== DATA BLOCK ==
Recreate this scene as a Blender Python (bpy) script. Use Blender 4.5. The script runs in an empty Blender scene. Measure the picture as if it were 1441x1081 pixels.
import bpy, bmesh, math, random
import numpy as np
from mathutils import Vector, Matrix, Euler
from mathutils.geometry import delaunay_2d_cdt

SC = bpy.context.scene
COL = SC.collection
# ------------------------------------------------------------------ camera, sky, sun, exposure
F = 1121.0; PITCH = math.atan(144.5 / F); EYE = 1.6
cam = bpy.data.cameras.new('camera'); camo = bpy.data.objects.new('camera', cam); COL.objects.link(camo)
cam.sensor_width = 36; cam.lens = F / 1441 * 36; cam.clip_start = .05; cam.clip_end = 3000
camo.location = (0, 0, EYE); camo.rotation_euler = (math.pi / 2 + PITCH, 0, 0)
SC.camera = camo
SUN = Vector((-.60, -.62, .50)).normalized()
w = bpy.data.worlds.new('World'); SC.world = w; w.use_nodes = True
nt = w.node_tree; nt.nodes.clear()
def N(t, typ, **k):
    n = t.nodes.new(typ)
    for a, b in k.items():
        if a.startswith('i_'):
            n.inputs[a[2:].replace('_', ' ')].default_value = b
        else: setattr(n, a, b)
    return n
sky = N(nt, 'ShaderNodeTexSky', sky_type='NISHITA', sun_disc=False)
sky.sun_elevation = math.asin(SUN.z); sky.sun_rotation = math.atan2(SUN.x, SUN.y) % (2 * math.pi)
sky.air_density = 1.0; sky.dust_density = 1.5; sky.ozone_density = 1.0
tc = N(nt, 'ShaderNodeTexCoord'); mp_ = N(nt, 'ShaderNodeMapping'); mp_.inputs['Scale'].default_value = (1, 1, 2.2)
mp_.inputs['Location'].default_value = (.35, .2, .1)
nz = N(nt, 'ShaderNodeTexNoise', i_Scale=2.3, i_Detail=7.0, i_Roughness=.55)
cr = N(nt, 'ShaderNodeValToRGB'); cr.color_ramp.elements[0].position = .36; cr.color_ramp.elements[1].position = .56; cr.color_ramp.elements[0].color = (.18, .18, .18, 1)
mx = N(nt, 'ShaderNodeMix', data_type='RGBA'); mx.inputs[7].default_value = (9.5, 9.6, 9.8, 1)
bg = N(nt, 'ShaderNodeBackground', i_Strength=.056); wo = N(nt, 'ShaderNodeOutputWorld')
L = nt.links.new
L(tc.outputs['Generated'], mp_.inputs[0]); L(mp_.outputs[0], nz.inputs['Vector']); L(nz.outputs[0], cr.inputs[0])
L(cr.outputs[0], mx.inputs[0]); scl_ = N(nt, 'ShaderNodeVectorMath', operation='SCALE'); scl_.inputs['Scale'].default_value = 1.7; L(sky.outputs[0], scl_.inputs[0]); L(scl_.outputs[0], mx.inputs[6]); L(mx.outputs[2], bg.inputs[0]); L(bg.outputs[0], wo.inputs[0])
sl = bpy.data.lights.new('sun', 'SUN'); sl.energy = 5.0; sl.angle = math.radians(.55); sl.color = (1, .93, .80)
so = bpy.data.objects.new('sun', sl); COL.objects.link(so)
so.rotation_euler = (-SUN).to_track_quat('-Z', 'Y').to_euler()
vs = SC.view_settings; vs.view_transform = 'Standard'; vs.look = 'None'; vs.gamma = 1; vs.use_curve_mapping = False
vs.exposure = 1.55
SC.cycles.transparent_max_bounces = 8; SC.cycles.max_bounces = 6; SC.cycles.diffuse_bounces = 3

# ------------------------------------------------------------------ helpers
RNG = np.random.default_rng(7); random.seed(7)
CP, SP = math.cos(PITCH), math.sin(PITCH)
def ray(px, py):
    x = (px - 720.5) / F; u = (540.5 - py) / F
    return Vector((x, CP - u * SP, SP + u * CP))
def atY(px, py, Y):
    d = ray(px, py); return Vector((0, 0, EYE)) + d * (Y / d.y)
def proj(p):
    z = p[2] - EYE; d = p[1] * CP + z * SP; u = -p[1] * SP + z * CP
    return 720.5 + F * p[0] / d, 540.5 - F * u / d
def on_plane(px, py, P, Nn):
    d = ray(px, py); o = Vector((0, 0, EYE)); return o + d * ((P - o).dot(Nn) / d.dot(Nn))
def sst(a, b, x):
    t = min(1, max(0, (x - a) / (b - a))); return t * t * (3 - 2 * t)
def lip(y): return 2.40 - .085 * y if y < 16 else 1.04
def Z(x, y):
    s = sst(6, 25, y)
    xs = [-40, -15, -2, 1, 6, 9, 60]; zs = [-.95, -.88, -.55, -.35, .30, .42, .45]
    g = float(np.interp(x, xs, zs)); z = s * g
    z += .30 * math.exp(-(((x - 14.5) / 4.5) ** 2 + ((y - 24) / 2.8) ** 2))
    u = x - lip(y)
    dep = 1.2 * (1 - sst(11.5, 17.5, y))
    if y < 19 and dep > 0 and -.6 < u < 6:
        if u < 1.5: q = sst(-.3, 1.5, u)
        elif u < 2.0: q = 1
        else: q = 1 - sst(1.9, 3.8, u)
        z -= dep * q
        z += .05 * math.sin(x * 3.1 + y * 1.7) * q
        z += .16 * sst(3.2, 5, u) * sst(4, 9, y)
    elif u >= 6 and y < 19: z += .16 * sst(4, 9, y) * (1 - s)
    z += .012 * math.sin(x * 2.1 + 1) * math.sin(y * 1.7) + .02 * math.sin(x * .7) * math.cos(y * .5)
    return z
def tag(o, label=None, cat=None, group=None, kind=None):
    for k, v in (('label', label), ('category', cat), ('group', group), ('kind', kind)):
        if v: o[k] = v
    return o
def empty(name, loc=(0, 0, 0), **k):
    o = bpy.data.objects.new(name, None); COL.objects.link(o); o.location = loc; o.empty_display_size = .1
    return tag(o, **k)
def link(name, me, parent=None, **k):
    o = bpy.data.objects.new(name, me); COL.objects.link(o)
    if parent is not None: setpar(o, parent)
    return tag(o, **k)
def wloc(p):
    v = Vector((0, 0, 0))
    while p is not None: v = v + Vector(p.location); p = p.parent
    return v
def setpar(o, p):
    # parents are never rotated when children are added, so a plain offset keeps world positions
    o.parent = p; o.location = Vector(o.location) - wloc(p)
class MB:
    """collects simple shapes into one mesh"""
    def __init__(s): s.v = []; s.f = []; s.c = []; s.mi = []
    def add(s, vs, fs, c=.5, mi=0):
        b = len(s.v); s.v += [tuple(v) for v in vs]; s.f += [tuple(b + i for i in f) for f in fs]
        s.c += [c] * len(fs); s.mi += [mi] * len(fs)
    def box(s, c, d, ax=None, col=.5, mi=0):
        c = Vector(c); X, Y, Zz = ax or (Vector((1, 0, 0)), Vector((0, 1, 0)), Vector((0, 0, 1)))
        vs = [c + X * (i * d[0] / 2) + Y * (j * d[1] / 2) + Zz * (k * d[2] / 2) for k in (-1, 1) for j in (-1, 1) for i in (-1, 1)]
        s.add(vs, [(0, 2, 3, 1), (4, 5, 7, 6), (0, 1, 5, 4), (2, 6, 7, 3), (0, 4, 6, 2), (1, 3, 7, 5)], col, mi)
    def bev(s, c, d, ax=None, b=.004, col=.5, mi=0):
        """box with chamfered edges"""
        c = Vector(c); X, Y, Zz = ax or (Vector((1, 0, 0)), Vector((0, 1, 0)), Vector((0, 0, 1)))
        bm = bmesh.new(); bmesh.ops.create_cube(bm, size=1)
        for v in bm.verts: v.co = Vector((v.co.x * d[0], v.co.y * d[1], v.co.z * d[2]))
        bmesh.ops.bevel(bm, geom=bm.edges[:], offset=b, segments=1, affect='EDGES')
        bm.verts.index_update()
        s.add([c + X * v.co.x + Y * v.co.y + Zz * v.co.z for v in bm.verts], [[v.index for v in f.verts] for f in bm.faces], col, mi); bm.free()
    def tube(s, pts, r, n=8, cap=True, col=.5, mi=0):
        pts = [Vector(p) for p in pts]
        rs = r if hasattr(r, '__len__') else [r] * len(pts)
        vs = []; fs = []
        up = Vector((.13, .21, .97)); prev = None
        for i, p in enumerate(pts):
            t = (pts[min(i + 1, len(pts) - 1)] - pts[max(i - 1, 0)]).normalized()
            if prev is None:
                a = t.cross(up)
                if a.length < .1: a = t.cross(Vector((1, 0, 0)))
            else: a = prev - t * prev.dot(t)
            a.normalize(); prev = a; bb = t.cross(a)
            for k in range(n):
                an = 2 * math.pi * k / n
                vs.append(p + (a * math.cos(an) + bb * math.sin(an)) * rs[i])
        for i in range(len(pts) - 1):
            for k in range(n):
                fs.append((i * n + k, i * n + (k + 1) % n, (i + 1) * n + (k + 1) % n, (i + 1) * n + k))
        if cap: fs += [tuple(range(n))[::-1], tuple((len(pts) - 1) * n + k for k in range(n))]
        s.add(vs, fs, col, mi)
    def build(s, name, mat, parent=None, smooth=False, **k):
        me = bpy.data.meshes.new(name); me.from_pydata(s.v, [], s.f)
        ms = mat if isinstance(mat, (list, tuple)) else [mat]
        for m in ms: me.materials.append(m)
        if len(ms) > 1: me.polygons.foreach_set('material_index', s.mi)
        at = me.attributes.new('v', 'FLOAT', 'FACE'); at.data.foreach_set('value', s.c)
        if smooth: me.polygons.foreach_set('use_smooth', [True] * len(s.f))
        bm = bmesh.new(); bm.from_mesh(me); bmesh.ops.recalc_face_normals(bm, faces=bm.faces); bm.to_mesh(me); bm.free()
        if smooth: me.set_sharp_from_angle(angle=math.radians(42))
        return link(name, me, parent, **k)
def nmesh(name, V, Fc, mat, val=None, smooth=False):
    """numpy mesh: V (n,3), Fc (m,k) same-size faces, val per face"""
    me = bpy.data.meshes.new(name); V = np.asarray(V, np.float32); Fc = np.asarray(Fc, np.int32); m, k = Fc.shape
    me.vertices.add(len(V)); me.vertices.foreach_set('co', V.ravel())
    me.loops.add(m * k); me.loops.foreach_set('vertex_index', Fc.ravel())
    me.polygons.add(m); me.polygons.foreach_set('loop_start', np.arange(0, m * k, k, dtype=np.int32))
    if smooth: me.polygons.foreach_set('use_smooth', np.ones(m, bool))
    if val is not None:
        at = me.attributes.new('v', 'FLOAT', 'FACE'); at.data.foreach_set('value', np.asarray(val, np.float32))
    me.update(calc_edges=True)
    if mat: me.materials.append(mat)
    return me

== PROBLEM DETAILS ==
Reproduce only the lines from the top of the material through the one bearing "from mathutils.geometry import", each exactly as it stands.

== SOLUTION BELOW ==
Recreate this scene as a Blender Python (bpy) script. Use Blender 4.5. The script runs in an empty Blender scene. Measure the picture as if it were 1441x1081 pixels.
import bpy, bmesh, math, random
import numpy as np
from mathutils import Vector, Matrix, Euler
from mathutils.geometry import delaunay_2d_cdt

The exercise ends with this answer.